City officials and the Chinese government had worked hard to give Shanghai a grand face-lift for the international conference. Their efforts paid off. President Bush was amazed at the modern city he saw from the windows of his limousine on his ride from the airport to the Ritz-Carlton hotel saying he was "startled" by the "mind-boggling," "miraculous" and "incredible" city.

Shanghai looked like she was vying for the new symbol city of the global economy. At least it seemed the Chinese were trying to remake her into something new and different from the old city of the Opium Wars. New York City had been the symbol city for the global economy. But now she was damaged and licking her wounds. Perhaps it was time to challenge the status of New York City and even America itself as symbols for the new global economy?

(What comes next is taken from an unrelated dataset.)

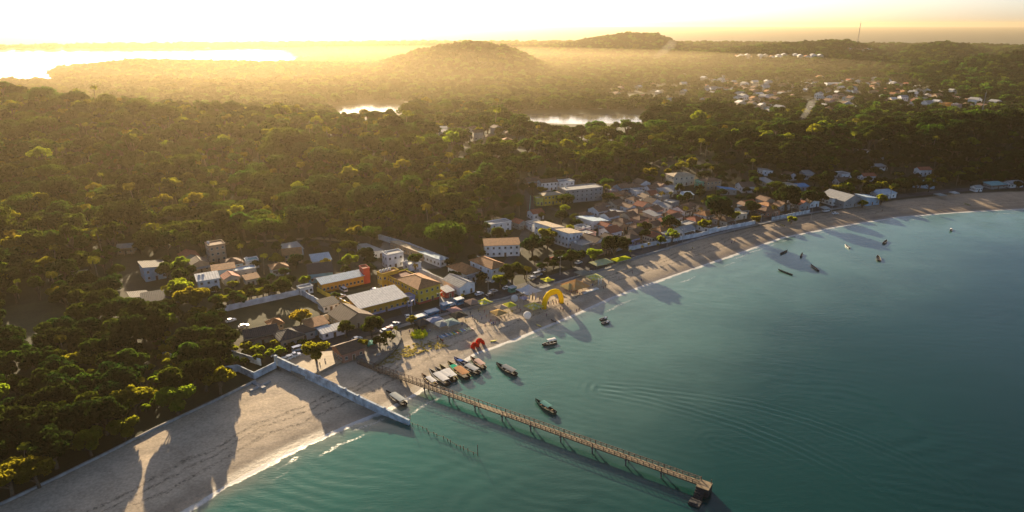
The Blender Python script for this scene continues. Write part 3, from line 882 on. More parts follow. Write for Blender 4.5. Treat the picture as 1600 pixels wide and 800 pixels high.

The Chinese certainly seemed intent on this type of symbol making activity in Shanghai. Craig Smith writes in the October 21 edition of The New York Times that in the year leading up to the summit acres of sod were laid down and forests of trees planted. Street-front buildings were freshened up with new paint and unfinished buildings were cloaked behind bright new billboards or neat green netting. Smith notes that nothing was left to chance:

"Polluting factories around the city were ordered to shut while building-top video monitors watched for any offending plume so that its source could be shut down before smoke marred the blue October sky."

And the city government urged Shanghai residents to stay home which had the effect of emptying large swaths of the city for the benefit of the city’s important international visitors. Shanghai city planners may have taken lessons from the designers of Disneyland.

Like Disneyland visitors (or "guests"), it was difficult to peek behind the vast sets and "false fronts" of the sparkling new mega-city. Especially difficult for an important "guest" in the Shanghai "theme park" called George Bush. As Craig Smith noted in his article, "President Bush saw Shanghai … but Shanghai didn’t see much of him." He came and went from the Ritz-Carlton by way of an underground parking garage taking a freight elevator to the 45th floor suite. He was not even allowed a run in the morning air but instead had to use a treadmill installed in his room.

When the conference was over and the world leaders headed home more than one of them must have wondered if a new type of global capitol was emerging from the rubble of old Shanghai as well as the rubble of New York City’s twin towers.